The Economist blows up the difficult-to-ignore gap between Dmitry Medvedev’s epic tome on reform and democracy published on Gazeta.ru and the shortcomings of any action to do something about all these problems.

Mr Medvedev’s article evoked memories of Mikhail Gorbachev’s perestroika speeches in the 1980s; he said this week that what went wrong with Mr Gorbachev was that he began but failed to complete his reforms. Mr Medvedev, however, has not ever started. But cynics also saw an echo of Mr Putin’s first state-of-the-nation address as president in July 2000. Mr Putin talked then of a shrinking population, a backward economy and the importance of freedom of speech and human rights.

So it is not surprising that many Russians were unimpressed. As one website visitor commented: “Mr President, your mostly correct words have nothing in common with what is happening in the country of which you are the leader. I don’t believe you. Do something first, something that would illustrate your readiness to modernise the country and move it forward. Fire the government or let Khodorkovsky out. At least do something!”
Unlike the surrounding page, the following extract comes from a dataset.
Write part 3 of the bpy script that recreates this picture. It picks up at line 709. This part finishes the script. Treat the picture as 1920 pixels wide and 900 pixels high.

The problem, argues Nikolai Petrov of the Carnegie Moscow Centre, is that the economy cannot become dynamic and progressive if the political system is not fair and free. But Mr Medvedev’s liberalism is virtual not real. In 18 months of his presidency, the Russian media has not become any freer. Political opponents have not gained access to television. The number of murders and attacks on human-rights activists has gone up. And the trial of Mikhail Khodorkovsky, once one of the country’s wealthiest oligarchs, has turned into a showpiece of political repression.